The former president and CEO of the Consortium for Ocean Leadership, Goodman served as senior vice president and general counsel of CNA (U.S. Center for Naval Analyses). She is the founder and executive director of the CNA Military Advisory Board, whose landmark reports include National Security and the Threat of Climate Change (2007), National Security and the Accelerating Risks of Climate Change (2014), and Advanced Energy and U.S. National Security (2017).

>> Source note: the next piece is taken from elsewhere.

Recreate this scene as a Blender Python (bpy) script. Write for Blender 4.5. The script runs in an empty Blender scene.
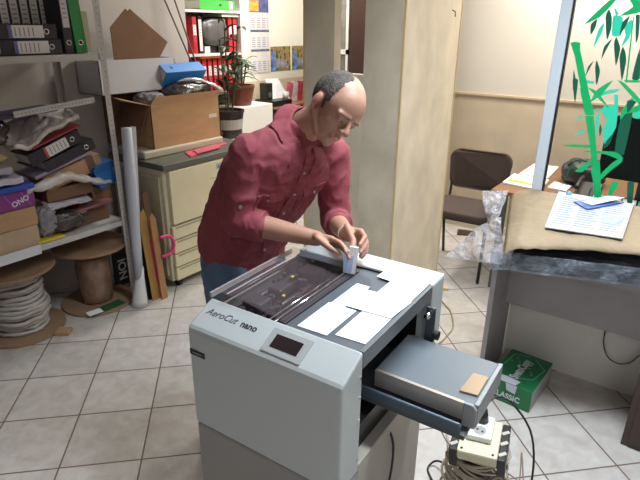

Goodman served as the first Deputy Undersecretary of Defense (Environmental Security) and has twice received the DOD medal for Distinguished Public Service.
ADAM HIGGINBOTHAM
2020 Colby Award Winner
Adam Higginbotham was born in England in 1968. His narrative nonfiction and feature writing have appeared in magazines including The New Yorker, Wired, Smithsonian, and The New York Times Magazine. Many of his stories have been optioned for development in film and TV. His first book, Midnight In Chernobyl: The Untold Story of the World’s Greatest Nuclear Disaster, published in the United States by Simon & Schuster in 2019, is an international best-seller, and has been translated into 20 languages. In addition to winning the 2020 Colby Award, it was named one of the New York Times Ten Best Books of the Year and awarded the 2020 Andrew Carnegie Medal for Excellence in Non-fiction.
DAVID KILCULLEN
Leading Global Security Expert, Thought Leader
David Kilcullen was a senior fellow at New America and currently is a professor of practice in the School of Politics and Global Studies at Arizona State University, where he teaches in the MA in Global Security program. He is also a professor in the School of Humanities and Social Sciences of the University of New South Wales, and heads the strategic research firm Cordillera Applications Group. A former soldier and diplomat, Kilcullen served as a counterinsurgency advisor during the wars in Iraq and Afghanistan, advising both former Secretary of State Condoleezza Rice and General David Petraeus. In recent years he has supported aid agencies, non-government organizations, and local communities in conflict and disaster-affected regions, and developed new ways to think about highly networked urban environments. Kilcullen was named one of the Foreign Policy Top 100 Global Thinkers in 2009 and is the author of The Accidental Guerrilla, Out of the Mountains, and Blood Year, in addition to his most recent book, The Dragons and the Snakes.
WILLIAM LYONS ’90
Executive, Entrepreneur, Leader
William F. Lyons, Jr. is the founder and chief executive officer of Fort Hill Companies LLC, a Boston-based consulting firm. Lyons has more than 30 years of experience in consulting, government, and technology, and is a highly respected executive, entrepreneur, and thought leader. In the last ten years, Lyons’s firm has executed projects in eighteen countries on five continents for U.S. government clients, including the U.S. Army Corps of Engineers, the U.S. Agency for International Development, and Special Operations Command South. He is a combat veteran of Operation Iraqi Freedom, for which he served as the human intelligence operations officer for the Iraqi Theater of Operation. He recently retired as a colonel in the Army Reserves, having served most of his career in military intelligence. A graduate of Norwich University, Lyons has served as a senior fellow in the Center for Global Resilience & Security, as an adjunct faculty member in the David Crawford School of Engineering, and as a consultant to the Norwich University Applied Research Institutes (NUARI), supporting energy resilience initiatives. His research interests include environmental security, sustainable urban design in developing countries, and new urban mobility. He is widely published in academic journals, trade journals, and in periodicals.
NICOLE NAVARRO ’21
Richard S. Schultz ’60 Symposium Fellow
Nicole Navarro hails from San Antonio, Texas, and chose to attend Norwich to obtain a commission as an officer in the U.S. Navy. As a political science major, she has a strong passion for history and subsequently added it as a minor. She was chosen as the 2020 research officer for the Olmsted team. Navarro is the president of the Norwich debate team as well as a member of the women’s rugby team. She is the alternative spring break coordinator for the Center for Civic Engagement. After graduation, she will commission as an Ensign in the U.S. Navy and hopes to pursue aviation.